All that distorts creation.
All that breaks communion.
All that wounds the human heart.
Jesus comes not merely to improve behaviour, but to redeem reality.
John then says something surprising. “I did not know him.”
This is not ignorance in the ordinary sense. John knows who Jesus is.
But he means something deeper.
He did not know how Jesus would fulfil God’s plan until God revealed it.
John’s role is not to explain everything. It is to point.
That is the heart of Christian witness.
“I saw the Spirit descend and remain on him.” The Spirit remains.
This is crucial. In the Old Testament, the Spirit comes and goes.
In Jesus, the Spirit abides.
Jesus is not merely inspired by God.
He is the one in whom God dwells fully.
And then John says the final, decisive line:
“I have seen and borne witness that this is the Son of God.”
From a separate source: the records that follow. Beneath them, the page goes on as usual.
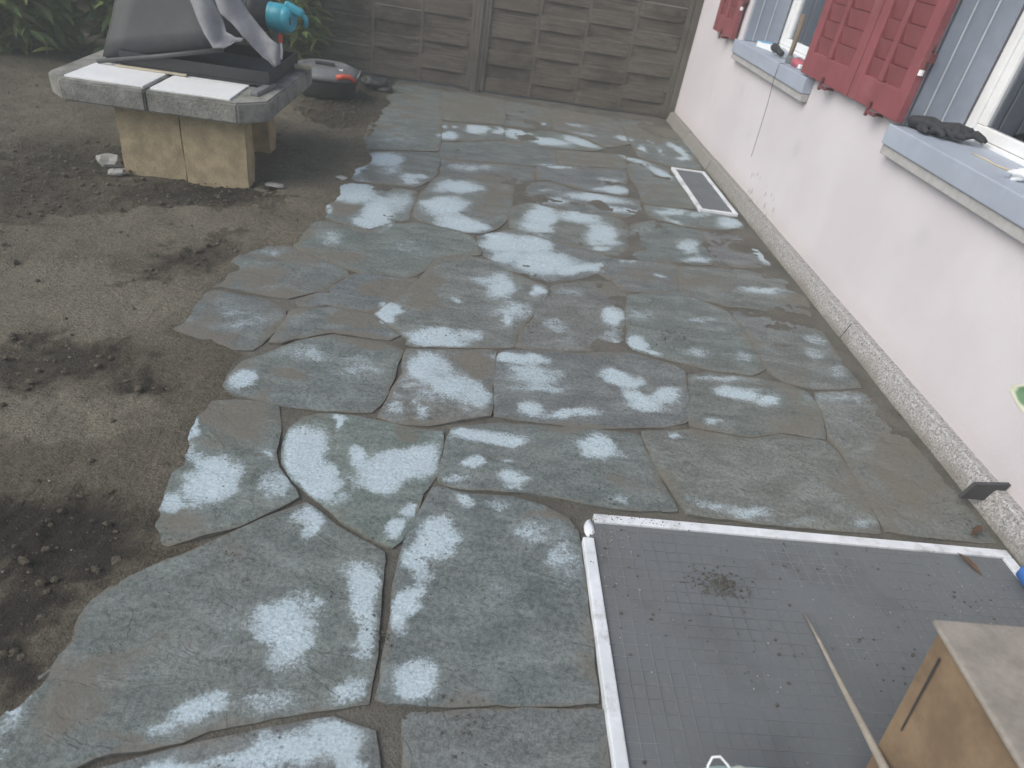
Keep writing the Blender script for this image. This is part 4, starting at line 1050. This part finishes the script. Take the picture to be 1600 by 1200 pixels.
for k in range(5):
    MB().box((-1.20 + k * .014, 4.518, .765), (-1.193 + k * .014, 4.526, .805), 0.001).build('cooling_vent', M_BLACK, mach)
mc2 = Matrix.Translation((-1.40, 4.6, .785)) @ Matrix.Rotation(R(90), 4, 'Y')
MB().lathe([(.060, 0), (.108, .005), (.112, .03), (.108, .06), (.085, .10), (.075, .125)], 28, mc2).build('motor_collar', M_BLACK, mach, True)
MB().lathe([(.085, -.008), (.09, -.004), (.088, .003)], 28, mc2).build('guard_ring', M_STEEL, mach, True)
MB().box((-1.262, 4.58, .505), (-1.225, 4.625, .72), 0.005).build('stand', M_STEEL, mach)
MB().box((-1.222, 4.55, .655), (-1.200, 4.575, .70), 0.004).build('switch', M_ORANGE, mach)
MB().tube([(-1.213, 4.56, .56), (-1.208, 4.56, .60), (-1.211, 4.562, .654)], .008, 8).build('switch_lead', M_PVC, mach)
def ribbon(a, b, name, parent, extra=4):
    """cloth strip between two edge lines, folded a little"""
    def dens(L):
        L = [Vector(p) for p in L]
        out = []
        for i in range(len(L) - 1):
            for k in range(6):
                out.append(L[i].lerp(L[i + 1], k / 6))
        return out + [L[-1]]
    A, B = dens(a), dens(b)
    m = MB()
    n = 8
    for i, (p, q) in enumerate(zip(A, B)):
        for k in range(n + 1):
            u = k / n
            w = p.lerp(q, u)
            w.y += 0.018 * math.sin(u * 5 + i * .25) + 0.012 * noise.noise(w * 16)
            w.z += 0.008 * noise.noise(w * 22)
            m.v.append(tuple(w))
    for i in range(len(A) - 1):
        for k in range(n):
            s = i * (n + 1) + k
            m.f.append((s, s + 1, s + n + 2, s + n + 1))
    o = m.build(name, M_FELT, parent, True)
    md = o.modifiers.new('thick', 'SOLIDIFY')
    md.thickness = 0.006
    return o
cloth = thing('cloth', (-1.4, 4.1, .6), 'crumpled grey cloth strip hanging over the machine hood', 'cloth')
ribbon([(-1.56, 4.30, 1.15), (-1.442, 4.08, .955), (-1.388, 4.08, .844), (-1.296, 4.08, .772), (-1.218, 4.08, .682), (-1.13, 4.08, .61)],
       [(-1.45, 4.34, 1.15), (-1.334, 4.12, .967), (-1.257, 4.12, .858), (-1.172, 4.12, .771), (-1.10, 4.12, .726), (-1.105, 4.12, .633)], 'hanging_strip', cloth)
ribbon([(-1.66, 4.27, 1.14), (-1.575, 4.10, .94), (-1.501, 4.085, .775), (-1.436, 4.07, .669), (-1.378, 4.07, .675), (-1.30, 4.07, .725)],
       [(-1.58, 4.29, 1.14), (-1.455, 4.12, .95), (-1.40, 4.10, .835), (-1.375, 4.10, .752), (-1.322, 4.10, .734), (-1.271, 4.10, .738)], 'hanging_fold', cloth)
o = MB().box((-.022, -.13, 0), (.022, .13, .022), 0.004).build('metal_bar', M_STEEL)
o.location = (-1.19, 4.07, .481); o.rotation_euler = (0, 0, R(-7))
tag(o, 'short grey metal bar lying on the right rim of the table', 'bar')
o = MB().lathe([(.014, 0), (.018, .01), (.016, .05), (.02, .10), (.012, .115)], 14, Matrix.Rotation(R(82), 4, 'Y')).build('wooden_stick', M_BEIGE, None, True)
o.location = (-1.17, 4.70, .500)
tag(o, 'small pale turned wooden stick by the machine stand on the table', 'stick')

# ------------------------------------------------------------------ dark tub by the fence
tub = thing('plastic_tub', (-1.28, 6.2, 0), 'black plastic tub with grey lid and red latch near the fence', 'tub')
def superring(a, b, n=36, e=3.2):
    out = []
    for k in range(n):
        w = 2 * math.pi * k / n
        c, s = math.cos(w), math.sin(w)
        out.append((a * math.copysign(abs(c) ** (2 / e), c), b * math.copysign(abs(s) ** (2 / e), s)))
    return out
def loft(secs, c, n=36, e=3.2):
    m = MB()
    for a, b, z in secs:
        m.v += [(c[0] + x, c[1] + y, c[2] + z) for x, y in superring(a, b, n, e)]
    for i in range(len(secs) - 1):
        for k in range(n):
            m.f.append((i * n + k, i * n + (k + 1) % n, (i + 1) * n + (k + 1) % n, (i + 1) * n + k))
    m.f += [tuple(range(n))[::-1], tuple((len(secs) - 1) * n + k for k in range(n))]
    return m
M_LID = plain('grey_plastic_lid', (0.155, 0.165, 0.175), 0.5, 0.2, 7, 0.1, dirt=0.4)
tc = (-1.285, 6.20, 0)
loft([(.21, .19, .0), (.24, .215, .03), (.268, .245, .13), (.268, .245, .15)], tc, e=2.15).build('tub_body', M_BLACK, tub, True)
lid = loft([(.268, .245, .151), (.292, .265, .155), (.296, .270, .178), (.280, .252, .205), (.20, .175, .238), (.165, .145, .240), (.155, .135, .232), (.06, .05, .236)], tc, e=2.15).build('lid', M_LID, tub, True)
MB().box((-1.36, 6.15, .237), (-1.20, 6.185, .262), 0.008, Matrix.Rotation(0.0, 4, 'Z')).build('lid_grip', M_BLACK, lid)
MB().tube([(-1.15, 5.965, .192), (-1.10, 5.985, .205), (-1.05, 6.02, .198), (-1.02, 6.05, .165)], .021, 10).build('latch', M_ORANGE, tub, True)
MB().tube([(-1.01, 6.08, .17), (-.985, 6.10, .22), (-.985, 6.15, .235), (-.99, 6.22, .18)], .006, 8).build('wire_handle', M_STEEL, tub, True)
MB().box((-1.17, 6.06, .215), (-1.115, 6.12, .238), 0.005).build('white_tag', M_PVC, tub)
o = MB().lump((0, 0, .06), (.13, .09, .05), 3, .45, 4.2).lump((.09, -.05, .02), (.06, .05, .03), 2, .4, 8.1).build('shadow_lump', M_BLACK, None, True)  # black shape added where the ground by the tub is only in shadow
o.location = (-.93, 6.62, 0)
tag(o, 'dark lump standing in for the shadow between the tub and fence', 'shadow stand-in')

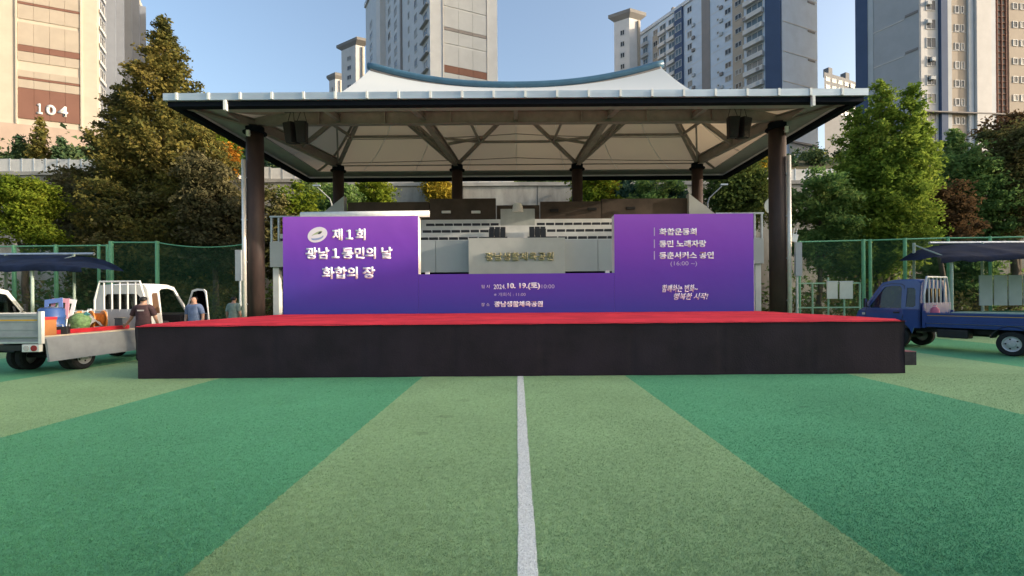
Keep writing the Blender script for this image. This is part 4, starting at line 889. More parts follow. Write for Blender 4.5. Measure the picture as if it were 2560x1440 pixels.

The Gospel today is about recognition.
Not everyone sees.
Not everyone understands.
But John sees enough to point beyond himself.
This brings us to St Paul in the second reading.
Paul writes to a community already struggling.
Divisions, misunderstandings, pride.
And how does he begin?
Not with criticism.
Not with authority.
He reminds them who they are.
“Called to be saints.”
Not later. Not when perfect. Now.
Holiness is not an achievement. It is a calling.
And it is rooted not in self-improvement,
but in belonging to Christ.
This matters because the Lamb of God is not a concept. He is a person
who calls us into relationship. And that relationship changes us.
The Second Sunday of Ordinary Time asks a simple but demanding question:
Do we recognise Jesus for who he truly is?
Not who we would prefer him to be.
Not a comfortable teacher.
Not a harmless moral guide.
But the Lamb — the one who takes away sin.
Because recognising Jesus means recognising our need.
The Lamb is only necessary if sin is real.
If we deny sin, the Gospel becomes a hobby.
If we take sin seriously, the Lamb becomes essential.
This is why the words we hear at Mass are so important.
“Behold the Lamb of God.”
The priest is not pointing to an idea.
He is pointing to the living Christ made present sacramentally.
The same Jesus John pointed to.
The same Jesus who was offered.
The same Jesus who takes away sin.
And we respond: “Lord, I am not worthy that you should enter under my roof.”
That response is not humiliation. It is truth.
And truth is always the doorway to grace.
This Sunday is about mission because once we have seen the Lamb,
we cannot keep him to ourselves.
John’s disciples hear his words and follow Jesus. John steps back.
That is authentic faith. Not drawing attention to ourselves.
Not controlling outcomes.
Pointing — and letting Christ do the rest.
Many people today are not hostile to Jesus. They simply do not see him.
Our task is not to win arguments. It is to witness.
To live in such a way that others can say: There is something different here.
John does not make himself the centre. Neither should we.
The Church exists to point to the Lamb.
To say, again and again, to a wounded world:
Here is the one who takes away sin.
Here is the one who brings healing.
Here is the one who gives peace.
The Second Sunday of Ordinary Time quietly points.
And it asks us to decide whether we will look — and follow.
With Jesus or against Him, conversion or resistance, life or death, light or darkness, truth or self deception, repentance or rebellion — the Gospel leaves us no middle ground.
The Lamb stands before us: either we follow Him and let Him take away our sin, or we refuse and keep our sins — there is no third way.